Transcribe exactly the span of lines that begins the records and ends with the line holding "R = math.radians", both boundary lines included.

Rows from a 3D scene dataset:

--- begin ---

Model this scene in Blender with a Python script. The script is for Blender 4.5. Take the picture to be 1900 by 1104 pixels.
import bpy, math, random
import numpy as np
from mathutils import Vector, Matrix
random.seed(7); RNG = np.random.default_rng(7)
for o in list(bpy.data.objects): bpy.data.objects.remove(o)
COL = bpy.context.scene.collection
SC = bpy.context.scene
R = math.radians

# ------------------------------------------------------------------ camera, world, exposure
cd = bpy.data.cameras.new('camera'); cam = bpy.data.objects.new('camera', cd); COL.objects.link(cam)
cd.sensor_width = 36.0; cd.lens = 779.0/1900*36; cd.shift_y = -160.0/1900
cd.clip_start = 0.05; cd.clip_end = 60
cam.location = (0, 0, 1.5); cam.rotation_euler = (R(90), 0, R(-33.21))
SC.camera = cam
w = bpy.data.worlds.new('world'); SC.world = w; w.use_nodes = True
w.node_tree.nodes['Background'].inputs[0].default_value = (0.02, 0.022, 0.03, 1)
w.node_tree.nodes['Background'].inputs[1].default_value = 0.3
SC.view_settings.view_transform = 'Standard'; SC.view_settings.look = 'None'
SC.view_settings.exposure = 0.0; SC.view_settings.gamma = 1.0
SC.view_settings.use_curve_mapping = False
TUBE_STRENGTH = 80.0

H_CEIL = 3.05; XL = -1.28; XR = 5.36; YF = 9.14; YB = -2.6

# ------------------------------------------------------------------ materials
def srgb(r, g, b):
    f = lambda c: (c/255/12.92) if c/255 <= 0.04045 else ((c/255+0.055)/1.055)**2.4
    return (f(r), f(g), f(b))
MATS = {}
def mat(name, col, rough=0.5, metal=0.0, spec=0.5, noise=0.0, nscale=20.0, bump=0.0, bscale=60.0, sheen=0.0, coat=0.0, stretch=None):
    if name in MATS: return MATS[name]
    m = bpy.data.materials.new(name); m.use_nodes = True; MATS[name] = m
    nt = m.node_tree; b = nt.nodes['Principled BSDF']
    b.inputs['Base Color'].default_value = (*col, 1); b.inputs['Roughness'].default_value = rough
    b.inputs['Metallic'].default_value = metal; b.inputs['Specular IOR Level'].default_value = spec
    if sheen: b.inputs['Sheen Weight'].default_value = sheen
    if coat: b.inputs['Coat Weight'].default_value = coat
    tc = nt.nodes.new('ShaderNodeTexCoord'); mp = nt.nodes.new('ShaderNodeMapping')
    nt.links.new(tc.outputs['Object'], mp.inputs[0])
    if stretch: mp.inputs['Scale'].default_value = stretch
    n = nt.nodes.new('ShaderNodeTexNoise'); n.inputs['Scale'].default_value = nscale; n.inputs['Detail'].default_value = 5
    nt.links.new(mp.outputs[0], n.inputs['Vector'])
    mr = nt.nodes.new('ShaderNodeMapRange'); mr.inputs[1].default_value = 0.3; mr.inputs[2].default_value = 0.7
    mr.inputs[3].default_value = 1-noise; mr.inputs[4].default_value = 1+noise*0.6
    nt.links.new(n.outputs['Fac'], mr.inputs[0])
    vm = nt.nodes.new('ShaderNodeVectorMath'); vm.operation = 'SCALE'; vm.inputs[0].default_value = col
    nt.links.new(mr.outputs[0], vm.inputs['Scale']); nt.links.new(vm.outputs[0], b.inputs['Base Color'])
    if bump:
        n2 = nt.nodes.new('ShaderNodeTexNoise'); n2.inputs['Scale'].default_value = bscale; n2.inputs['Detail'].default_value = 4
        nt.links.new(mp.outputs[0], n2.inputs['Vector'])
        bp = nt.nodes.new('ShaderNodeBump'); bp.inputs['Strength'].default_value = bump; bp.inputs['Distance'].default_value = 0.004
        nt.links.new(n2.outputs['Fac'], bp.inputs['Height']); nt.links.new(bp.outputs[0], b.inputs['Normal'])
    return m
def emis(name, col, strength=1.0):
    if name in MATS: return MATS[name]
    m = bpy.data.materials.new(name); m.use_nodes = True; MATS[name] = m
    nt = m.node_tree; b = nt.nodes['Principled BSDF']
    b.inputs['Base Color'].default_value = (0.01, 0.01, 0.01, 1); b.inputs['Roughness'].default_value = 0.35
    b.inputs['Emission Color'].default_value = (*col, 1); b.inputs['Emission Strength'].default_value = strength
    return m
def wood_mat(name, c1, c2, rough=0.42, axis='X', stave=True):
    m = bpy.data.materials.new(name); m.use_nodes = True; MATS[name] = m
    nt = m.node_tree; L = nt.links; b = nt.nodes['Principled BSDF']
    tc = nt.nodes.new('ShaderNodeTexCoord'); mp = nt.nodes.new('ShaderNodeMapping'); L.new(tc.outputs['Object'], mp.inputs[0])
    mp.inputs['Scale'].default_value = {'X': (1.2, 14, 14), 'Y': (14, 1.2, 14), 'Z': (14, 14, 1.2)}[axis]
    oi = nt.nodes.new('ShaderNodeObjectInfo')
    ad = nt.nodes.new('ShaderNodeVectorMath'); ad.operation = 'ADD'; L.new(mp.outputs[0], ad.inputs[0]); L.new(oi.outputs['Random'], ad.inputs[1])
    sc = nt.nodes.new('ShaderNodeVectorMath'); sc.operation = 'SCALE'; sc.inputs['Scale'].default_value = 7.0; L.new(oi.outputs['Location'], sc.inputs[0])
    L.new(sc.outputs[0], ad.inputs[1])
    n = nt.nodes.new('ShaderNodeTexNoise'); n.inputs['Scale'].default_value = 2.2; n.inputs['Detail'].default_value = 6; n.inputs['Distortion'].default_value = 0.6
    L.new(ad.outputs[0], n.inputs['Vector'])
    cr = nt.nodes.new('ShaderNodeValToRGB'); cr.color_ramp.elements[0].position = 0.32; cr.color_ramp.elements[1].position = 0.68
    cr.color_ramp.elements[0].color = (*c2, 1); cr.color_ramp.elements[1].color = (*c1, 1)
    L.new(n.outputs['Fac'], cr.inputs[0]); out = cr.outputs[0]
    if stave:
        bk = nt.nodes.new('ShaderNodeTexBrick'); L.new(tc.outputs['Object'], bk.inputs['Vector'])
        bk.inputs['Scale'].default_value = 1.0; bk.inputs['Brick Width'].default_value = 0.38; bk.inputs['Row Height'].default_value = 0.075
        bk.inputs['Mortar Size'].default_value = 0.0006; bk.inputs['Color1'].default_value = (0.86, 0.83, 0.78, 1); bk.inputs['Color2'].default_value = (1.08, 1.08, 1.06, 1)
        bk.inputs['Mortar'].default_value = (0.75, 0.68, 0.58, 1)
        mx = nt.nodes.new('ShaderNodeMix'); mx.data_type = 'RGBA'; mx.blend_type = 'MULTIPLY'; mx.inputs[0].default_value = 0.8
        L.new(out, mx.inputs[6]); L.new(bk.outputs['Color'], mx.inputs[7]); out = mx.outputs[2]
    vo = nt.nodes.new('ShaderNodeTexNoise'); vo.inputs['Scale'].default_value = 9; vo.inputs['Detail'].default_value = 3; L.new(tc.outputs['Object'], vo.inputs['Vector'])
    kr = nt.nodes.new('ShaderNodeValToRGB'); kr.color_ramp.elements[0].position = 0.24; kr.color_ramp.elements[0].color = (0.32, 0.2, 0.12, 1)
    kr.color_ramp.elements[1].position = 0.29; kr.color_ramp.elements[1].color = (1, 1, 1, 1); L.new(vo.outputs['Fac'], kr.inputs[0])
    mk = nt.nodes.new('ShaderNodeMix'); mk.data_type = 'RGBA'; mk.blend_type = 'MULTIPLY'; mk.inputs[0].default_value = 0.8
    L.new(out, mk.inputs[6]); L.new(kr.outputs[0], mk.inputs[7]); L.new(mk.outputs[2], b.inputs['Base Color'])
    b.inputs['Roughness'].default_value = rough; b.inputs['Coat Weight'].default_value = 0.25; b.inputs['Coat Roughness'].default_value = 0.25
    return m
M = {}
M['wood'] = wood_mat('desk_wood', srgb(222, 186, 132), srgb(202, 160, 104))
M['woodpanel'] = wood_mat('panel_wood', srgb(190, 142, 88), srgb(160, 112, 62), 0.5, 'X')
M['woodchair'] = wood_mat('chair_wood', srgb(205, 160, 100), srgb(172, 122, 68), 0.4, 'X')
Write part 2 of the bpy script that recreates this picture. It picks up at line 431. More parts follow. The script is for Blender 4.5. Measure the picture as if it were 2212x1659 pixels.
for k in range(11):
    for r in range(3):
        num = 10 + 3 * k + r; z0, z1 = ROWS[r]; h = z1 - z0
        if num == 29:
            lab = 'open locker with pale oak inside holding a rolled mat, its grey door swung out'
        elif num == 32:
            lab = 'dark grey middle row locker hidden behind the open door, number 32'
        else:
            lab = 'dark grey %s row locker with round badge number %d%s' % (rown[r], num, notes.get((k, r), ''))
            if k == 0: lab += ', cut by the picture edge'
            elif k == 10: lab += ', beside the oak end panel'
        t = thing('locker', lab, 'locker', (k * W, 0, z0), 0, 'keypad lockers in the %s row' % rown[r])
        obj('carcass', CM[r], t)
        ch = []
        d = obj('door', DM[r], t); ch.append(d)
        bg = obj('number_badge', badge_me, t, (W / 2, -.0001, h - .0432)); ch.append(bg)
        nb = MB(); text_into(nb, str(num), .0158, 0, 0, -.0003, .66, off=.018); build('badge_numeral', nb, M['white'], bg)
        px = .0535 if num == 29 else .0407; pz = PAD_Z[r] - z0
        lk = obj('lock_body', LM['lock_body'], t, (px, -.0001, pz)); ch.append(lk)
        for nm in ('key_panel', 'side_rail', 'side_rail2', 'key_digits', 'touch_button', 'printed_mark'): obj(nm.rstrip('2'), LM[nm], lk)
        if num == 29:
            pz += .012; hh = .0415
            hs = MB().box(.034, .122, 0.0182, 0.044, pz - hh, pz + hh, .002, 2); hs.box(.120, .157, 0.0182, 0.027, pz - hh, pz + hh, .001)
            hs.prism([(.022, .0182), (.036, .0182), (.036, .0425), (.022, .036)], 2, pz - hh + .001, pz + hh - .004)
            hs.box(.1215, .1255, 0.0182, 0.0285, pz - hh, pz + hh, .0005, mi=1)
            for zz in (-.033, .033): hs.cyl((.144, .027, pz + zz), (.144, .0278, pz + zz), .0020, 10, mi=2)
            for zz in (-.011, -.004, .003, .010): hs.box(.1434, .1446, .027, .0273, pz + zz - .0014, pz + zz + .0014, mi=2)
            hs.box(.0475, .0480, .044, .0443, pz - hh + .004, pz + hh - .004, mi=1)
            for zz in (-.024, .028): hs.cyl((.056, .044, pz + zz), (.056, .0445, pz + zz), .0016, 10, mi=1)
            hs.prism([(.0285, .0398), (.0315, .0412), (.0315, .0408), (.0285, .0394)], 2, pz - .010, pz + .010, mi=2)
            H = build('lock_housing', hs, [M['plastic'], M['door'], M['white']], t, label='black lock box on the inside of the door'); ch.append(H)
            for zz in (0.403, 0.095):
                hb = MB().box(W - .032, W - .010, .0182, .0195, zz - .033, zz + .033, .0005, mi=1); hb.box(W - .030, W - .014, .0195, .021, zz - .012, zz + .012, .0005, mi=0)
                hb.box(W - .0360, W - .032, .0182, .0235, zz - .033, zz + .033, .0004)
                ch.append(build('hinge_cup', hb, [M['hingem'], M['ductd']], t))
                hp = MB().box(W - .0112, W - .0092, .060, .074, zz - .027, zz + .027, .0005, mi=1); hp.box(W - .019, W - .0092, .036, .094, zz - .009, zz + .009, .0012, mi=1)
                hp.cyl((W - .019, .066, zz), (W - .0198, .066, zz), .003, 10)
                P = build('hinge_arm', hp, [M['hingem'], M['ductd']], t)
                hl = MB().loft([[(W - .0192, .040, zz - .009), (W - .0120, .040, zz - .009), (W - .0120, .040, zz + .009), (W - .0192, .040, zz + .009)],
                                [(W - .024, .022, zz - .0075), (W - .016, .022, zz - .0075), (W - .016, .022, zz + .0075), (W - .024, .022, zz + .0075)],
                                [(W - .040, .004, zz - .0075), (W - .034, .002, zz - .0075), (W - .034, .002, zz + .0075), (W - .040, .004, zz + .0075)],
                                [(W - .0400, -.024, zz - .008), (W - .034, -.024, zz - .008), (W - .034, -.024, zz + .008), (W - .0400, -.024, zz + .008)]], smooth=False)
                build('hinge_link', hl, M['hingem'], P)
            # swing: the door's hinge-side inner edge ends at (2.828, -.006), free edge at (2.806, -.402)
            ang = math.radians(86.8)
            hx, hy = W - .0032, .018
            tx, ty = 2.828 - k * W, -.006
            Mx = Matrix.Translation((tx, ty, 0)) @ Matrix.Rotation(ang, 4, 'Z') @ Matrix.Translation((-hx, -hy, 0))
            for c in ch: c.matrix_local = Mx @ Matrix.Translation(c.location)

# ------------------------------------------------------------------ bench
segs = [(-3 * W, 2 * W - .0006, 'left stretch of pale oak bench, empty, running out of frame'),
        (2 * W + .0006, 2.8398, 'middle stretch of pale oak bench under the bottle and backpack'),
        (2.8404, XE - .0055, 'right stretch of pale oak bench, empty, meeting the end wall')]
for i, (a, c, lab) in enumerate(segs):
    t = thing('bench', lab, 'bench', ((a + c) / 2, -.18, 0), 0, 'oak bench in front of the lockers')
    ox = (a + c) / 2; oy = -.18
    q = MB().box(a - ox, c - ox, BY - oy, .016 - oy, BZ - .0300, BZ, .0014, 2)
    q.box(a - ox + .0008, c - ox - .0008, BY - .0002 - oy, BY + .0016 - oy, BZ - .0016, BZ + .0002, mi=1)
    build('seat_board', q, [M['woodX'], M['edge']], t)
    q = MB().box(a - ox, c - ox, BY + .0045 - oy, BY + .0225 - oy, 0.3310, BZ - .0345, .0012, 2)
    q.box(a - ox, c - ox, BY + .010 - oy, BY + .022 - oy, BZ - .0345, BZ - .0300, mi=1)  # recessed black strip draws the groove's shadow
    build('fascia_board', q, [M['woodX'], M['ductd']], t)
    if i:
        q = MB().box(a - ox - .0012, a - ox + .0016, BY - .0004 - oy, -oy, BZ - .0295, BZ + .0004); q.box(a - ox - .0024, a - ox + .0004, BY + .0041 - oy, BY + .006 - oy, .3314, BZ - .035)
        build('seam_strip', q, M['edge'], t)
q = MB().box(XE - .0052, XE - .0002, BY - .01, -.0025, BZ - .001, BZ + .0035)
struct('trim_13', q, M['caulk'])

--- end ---

_SOLUTION TO THE PROBLEM_.
Model this scene in Blender with a Python script. The script is for Blender 4.5. Take the picture to be 1900 by 1104 pixels.
import bpy, math, random
import numpy as np
from mathutils import Vector, Matrix
random.seed(7); RNG = np.random.default_rng(7)
for o in list(bpy.data.objects): bpy.data.objects.remove(o)
COL = bpy.context.scene.collection
SC = bpy.context.scene
R = math.radians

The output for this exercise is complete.